Teachers explained why they deliberately changed the method of getting information across:
“The role play – these children didn’t have the ability to do that……I still did the task as a group but what I did was I had another teacher come into the class and I did the role play in front of everyone and then we took the children with us so we did the role play together.”
“Rather than me reading all the scenario out [in Lesson 14] I actually got different people to read the different characters out to make it a little bit more interesting, rather than hearing my voice all the way through”.
Here’s a School Drugs Advisor talking about the difference between teachers who are committed and those who aren’t:
“If the school…delivering the programme is delivering it through tutors [ie. not specialists in PSHE] you get such a range of enthusiasm and ability through the tutors and some will deliberately do things badly to avoid being given a tutor group the following year and that is through personal experience. So if you get a teacher who comes in very cynical and negative about it….then their delivery may not be as enthusiastic….It may just be a case of ‘right we’ll do this, away you go, we’ve got to stop now. I’ll follow the programme but I won’t do anything else’. But then on the opposite side, the training for the teachers I felt was – I thought there were a few teachers in our group who could have been like that and they were turned very positive by the end of it.”
And here’s another School Drugs Advisor on the difference that training makes:
“You can’t expect teachers [who] have no training in PSHE, which is drugs education, sex education, whatever,…..to suddenly use active learning methods that they’ve never used before; that they are not familiar with and they do not use in their normal day-to-day work.”
Moving on to the specific drug information covered in the lessons.

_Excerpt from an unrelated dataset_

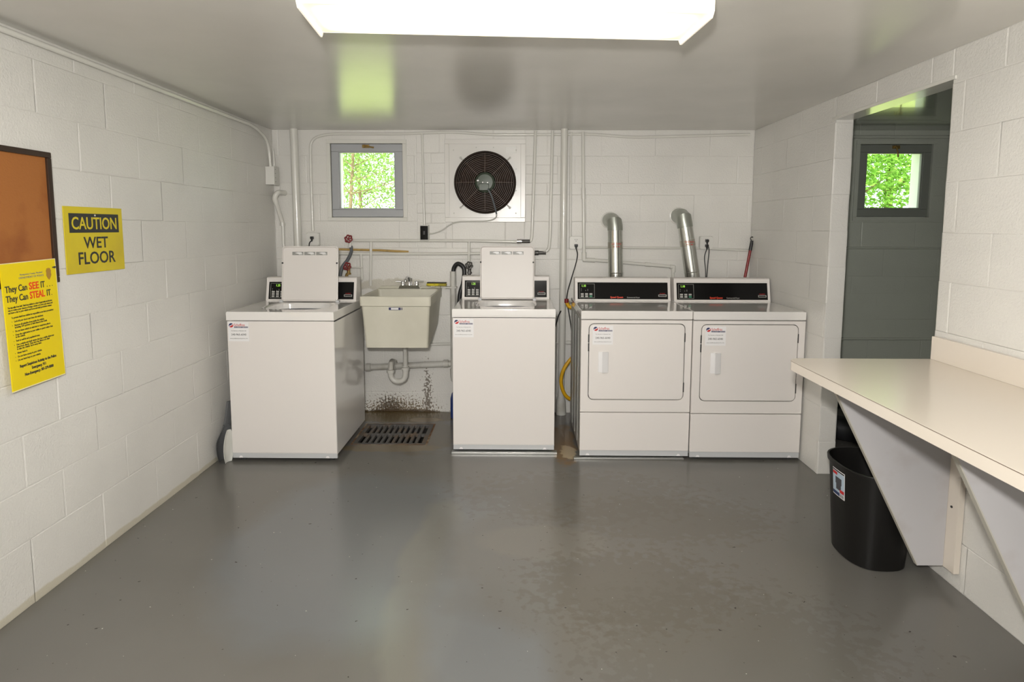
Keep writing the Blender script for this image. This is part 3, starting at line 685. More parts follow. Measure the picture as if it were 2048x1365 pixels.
# sponge mop head on the ledge
t = thing('mop_head', 'yellow sponge mop head with dark backing lying on the sink ledge', 'mop head', (-.60, -.075, zr+.014))
a, b = B(853, 571, -.09), B(893, 569, -.09)
ledge = zr+.0145
m = MB(); m.box(a.x, b.x, -.105, -.06, ledge+.006, ledge+.026, .006); m.build('sponge', 'sponge', t)
m = MB(); m.box(a.x+.003, b.x, -.100, -.062, ledge+.026, ledge+.034, .003); m.build('backing', 'spongeback', t)
m = MB(); m.box(a.x+.035, a.x+.065, -.11, -.06, ledge, ledge+.007, .003); m.build('clip', 'sticker', t)

# ------------------------------------------------------------------ floor drain
t = thing('floor_drain', 'dark cast iron grate set in the floor in front of the sink', 'drain', ((G0+G1)/2, (G2+G3)/2, -.02))
m = MB(); nb = 11; fw = .028
gx0, gx1, gy0, gy1 = G0+.014, G1-.014, G2+.012, G3-.012
m.box(gx0, gx1, gy0, gy0+fw, -.02, .001, .002); m.box(gx0, gx1, gy1-fw, gy1, -.02, .001, .002); m.box(gx0, gx0+fw, gy0+fw, gy1-fw, -.02, .001, .001); m.box(gx1-fw, gx1, gy0+fw, gy1-fw, -.02, .001, .001)
m.box(gx0+fw, gx1-fw, (gy0+gy1)/2-.012, (gy0+gy1)/2+.012, -.02, 0, .002)
for k in range(1, nb): x = gx0+fw+(gx1-gx0-2*fw)*k/nb; m.box(x-.0105, x+.0105, gy0+fw, gy1-fw, -.018, .0005, .002)
m.build('grate', 'grate', t)
m = MB()
for p in ((G0, G1, G2, G2+.014), (G0, G1, G3-.014, G3), (G0, G0+.014, G2+.014, G3-.014), (G1-.014, G1, G2+.014, G3-.014)): m.box(p[0], p[1], p[2], p[3], -.03, -.0005, .001)
m.build('rim', 'rust', t)
m = MB(); m.box(G0, G1, G2, G3, -.24, -.235)
for p in ((G0, G1, G2, G2+.008), (G0, G1, G3-.008, G3), (G0, G0+.008, G2, G3), (G1-.008, G1, G2, G3)): m.box(p[0], p[1], p[2], p[3], -.235, -.03)
m.build('pit', 'pit', t)

# ------------------------------------------------------------------ dustpans
def scoop(label, mt, c, u, w, h, bulge, lens, handle):
    """dustpan standing on its lip; u = direction of its width, hollow side toward the room"""
    u = Vector((*u, 0)).normalized(); n = Vector((u.y, -u.x, 0)); c = Vector((*c, 0))
    t = thing('dustpan', label, 'dustpan', c, 'dustpans'); m = MB(); L = []
    for k in range(13):
        s_ = k/12; z = .002+h*s_
        ww = w*(math.sin(PI*(.14+.80*s_))**.6 if lens else (.80+.34*math.sin(PI*min(1, s_*1.05))-.52*max(0, s_-.55)**1.3/.35)); row = []; inner = []
        for i in range(13):
            q = 2*i/12-1; b_ = bulge*(1-abs(q)**2.6)*(1-.35*s_); p = c+u*(q*ww/2)-n*b_+n*(.012*s_)+Vector((0, 0, z)); row.append(p); inner.append(p+n*.004)
        L.append(row+inner[::-1])
    m.loft(L, True, True); m.build('pan', mt, t, ang=50)
    if handle:
        m = MB(); a = c+n*.0; 
        def sec(z, ww, sh): p = a+n*(sh)+u*(.02+z*.10)+Vector((0, 0, h+z)); return [p-u*ww, p+u*ww, p+u*ww+n*.016, p-u*ww+n*.016]
        m.loft([sec(-.012, .021, -.012), sec(.02, .019, -.010), sec(.09, .018, -.002), sec(.145, .017, .004)]); m.build('handle', mt, t)
    return t
scoop('dark grey dustpan standing on edge against the left wall', 'dustpan', (-1.806, -1.03), (.40, .92), .135, .225, .030, False, True)
scoop('pale grey dustpan wedged between the dark one and the left washer', 'dustpan_l', (-1.777, -1.065), (.27, .96), .085, .205, .010, True, False)

# ------------------------------------------------------------------ left wall: cork board, sign, poster, junction box
xw = XL+.002
t = thing('cork_board', 'cork notice board in a dark brown frame on the left wall', 'notice board', (xw, -2.75, 1.222))
by0, by1, bz0, bz1, bw = -3.25, -2.268, 1.222, 1.733, .022
m = MB()
for p in ((by0, by1, bz1-bw, bz1), (by0, by1, bz0, bz0+bw), (by0, by0+bw, bz0+bw, bz1-bw), (by1-bw, by1, bz0+bw, bz1-bw)): m.box(xw, xw+.018, p[0], p[1], p[2], p[3], .003)
m.build('board_frame', 'walnut', t)
MB().box(xw, xw+.008, by0+bw, by1-bw, bz0+bw, bz1-bw).build('cork_sheet', 'cork', t)
# caution sign
def YZ(y, z, x): return frame((x, y, z), (0, 1, 0), (0, 0, 1))
t = thing('caution_sign', 'square yellow caution wet floor sign on the left wall', 'sign', (xw, -2.03, 1.245))
c = [at(122, 412, 0, xw), at(241, 418, 0, xw), at(244, 541, 0, xw), at(125, 551, 0, xw)]
y0, y1, z0, z1 = c[0].y+.004, c[1].y, c[3].z, c[0].z
MB().box(xw, xw+.004, y0, y1, z0, z1, .001).build('sign_plate', 'yellow', t)
ws, hs = y1-y0, z1-z0; xs = xw+.0048
MB().box(xw+.0035, xw+.0045, y0+ws*.075, y1-ws*.075, z1-hs*.39, z1-hs*.10).build('header_band', 'ink', t)
text('header_text', 'CAUTION', YZ((y0+y1)/2, z1-hs*.335, xs), hs*.26, 'yellow', t, bold=.012, fit=ws*.77)
text('sign_text', 'WET', YZ((y0+y1)/2, z1-hs*.625, xs-.0006), hs*.245, 'ink', t, bold=.016, fit=ws*.42)
text('sign_text', 'FLOOR', YZ((y0+y1)/2, z1-hs*.865, xs-.0006), hs*.26, 'ink', t, bold=.016, fit=ws*.64)
m = MB(); m.lathe([(.004, 0), (.004, .003)], (xs-.001, (y0+y1)/2, z1-hs*.125), (1, 0, 0), 10); m.build('screw', 'boxgrey', t)
# police poster
t = thing('theft_notice', 'yellow police theft warning notice overlapping the cork board', 'poster', (xw, -2.41, .85))
xp = xw+.019; rot = math.radians(1.6)
tw, th = .262, .468; o = Vector((xp, -2.544, .843)); Xp = Matrix.Translation(o) @ Matrix.Rotation(rot, 4, 'X') @ frame((0, 0, 0), (0, 1, 0), (0, 0, 1))
m = MB(); m.X = Xp; m.box(0, tw, 0, th, 0, .004, .001); m.build('notice_sheet', 'poster', t)
m = MB(); m.X = Xp; m.box(.0, tw, -.001, .003, .0005, .0042); m.box(tw-.002, tw+.0005, 0, th, .0005, .0042); m.box(0, tw, th-.002, th+.0005, .0005, .0042); m.build('sheet_edge', 'posteredge', t)
def PT(x, y): return Xp @ Matrix.Translation((x, y, .0045))
text('notice_text', 'Montgomery County, Maryland', PT(tw*.52, th*.895), .0085, 'ink2', t, 1.0)
text('notice_text', 'DEPARTMENT OF POLICE', PT(tw*.52, th*.868), .0105, 'ink2', t, 1.0)
for yy, a_, b_, c_ in ((.775, 'They Can', 'SEE', 'IT . . .'), (.700, 'They Can', 'STEAL', 'IT.')):
    text('headline', a_, PT(tw*.04, th*yy), .034, 'ink', t, 1, 'LEFT', .0005, bold=.014, fit=tw*.38)
    text('headline', b_, PT(tw*.455, th*yy), .037, 'signred', t, 1, 'LEFT', .0006, bold=.02, fit=tw*(.18 if b_ == 'SEE' else .28))
    text('headline', c_[:2], PT(tw*(.67 if b_ == 'SEE' else .77), th*yy), .034, 'ink', t, 1, 'LEFT', .0005, bold=.014, fit=tw*.075)
    for q_ in range(3 if b_ == 'SEE' else 1):
        text('headline', '.', PT(tw*(.785+.05*q_ if b_ == 'SEE' else .86), th*yy), .030, 'ink', t, .8, 'LEFT', .0005)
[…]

Teachers reflected on the different levels of knowledge, and what substances they felt it was most appropriate to focus on:
“I personally would have thought that maybe, for Year 7, it might have been more appropriate to just focus on smoking and perhaps cannabis as well and maybe alcohol.”
“There was one lad, he knew absolutely everything about drugs….He is a real wild boy…and he hangs around with kids a lot older than him and knew everything….And he was keen to participate as well so he probably gave quite a bit of knowledge to the rest of the pupils as well. I was quite surprised to be honest. I was also surprised as well at the lack of knowledge that some of the other pupils had.”
Interestingly at least some teachers found it difficult to get their pupils to open up:
“I still think a lot of them, because I’m their form tutor, were saying things they thought I wanted to hear…They didn’t like to tell me things they might have been doing that they thought I’d look back on and remember at Parent Review Day.”
Here’s another School Drugs Advisor talking about the impact that they (and Blueprint) has made in one school:
“In terms of actually shaping the way PSHCE’s [Personal, Social, Health and Citizenship Education] taught at the school I’m not sure, I don’t know whether [my support] will have an impact. But what was interesting to me was that the teachers concerned felt that what they were doing in Blueprint was very different from the normal diet of PSHCE. That came out very strongly. It led them to question the methodology that was being employed in the school.”
One of the components in the programme was an attempt to get positive media coverage for the schools around the delivery of drug education. Here’s a Head Teacher reflecting on how useful that could be:
“When you get a good piece of press coverage like that, well, you utilise it. Schools get very good at, these days, if they’ve got some positive publicity, at recycling it and reusing it, and it appears again in other publications like the school newsletter and you feature it at presentation evenings, and you feature it in your prospectus, and all that sort of stuff.”
Clearly there’s lots more to be gleaned from the report than just these quotes (indeed I saw one table that I’m sure I’ll come back to in a separate post) but I certainly got a sense of some of the positive changes that came about as a result of the programme and it confirms the challenges which lie beyond if we’re to improve the delivery of drug education in England.